Things seem to be going ahead of schedule for Minnesota’s rowing team this season. And that hasn’t been said in the past.
After losing their first match of the season last month against Louisville by four-tenths of a second, the Gophers first varsity eight hasn’t been beaten.
In fact, they’ve been rowing so fast that they didn’t even give Iowa, Wisconsin or Creighton a chance last weekend in Iowa City, Iowa.
The Gophers eight-boats will try to continue that success this weekend at UCLA, while the team’s four-boats stick around campus to practice.
“When you’re racing, it’s one time down the course as fast as you can go,” coach Wendy Davis said. “In practice, it’s three or four times down as fast as you can go, so you get a different workout.”
While this weekend gives the competing eight-boats a chance to build on their competition speed, the four-boats staying back will work on fine-tuning their starts, first varsity four coxswain Kaja Tally said.

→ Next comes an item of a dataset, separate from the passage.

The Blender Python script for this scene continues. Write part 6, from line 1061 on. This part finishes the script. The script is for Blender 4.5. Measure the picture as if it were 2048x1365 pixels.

“Obviously you always want to be competing and who wouldn’t want to go to UCLA,” junior Tally said. “But staying back gives us more time in the water to work hard on our starts and some other things we want to work on.”
Minnesota’s top four-boat of Tally and rowers Tracey Tallman, Katie Engel, Christine O’Donnell and Alissa Almquist topped Wisconsin by four seconds last weekend, but Tally said they could have gone faster.
Davis said that in order for her team to shave even more seconds off their times, they always need to be working on getting in better shape.
“We focus in on what we can focus in on,” Davis said. “And that comes down to getting fitter, and it takes lots of hard work to get fit.”
Fourteenth-ranked UCLA didn’t appear as fit as the field last weekend when they competed in the grand finals of the San Diego Crew Classic. Although the Bruins qualified all of their eight-boats for their respective finals, they failed to capture a win.
Minnesota beat UCLA last year at Lake Phalen in the first varsity eight race, but lost to the Bruins in the second varsity eight contest.
“UCLA is one of those teams you love competing against because they’re a great nonconference opponent,” senior Cheryl Wick said. “It’s nice to see where you are at in comparison to other teams in the country.”
But it’s not just about eyeing up the nonconference competition for the Gophers, as the young program doesn’t want to lose its early-season momentum.
“We are way further along than we were last year, or any year maybe,” Davis said. “And that’s a total credit to the athletes because they worked hard in the summer to be able to do things in September we were never able to do in September. They got themselves ahead of the game.”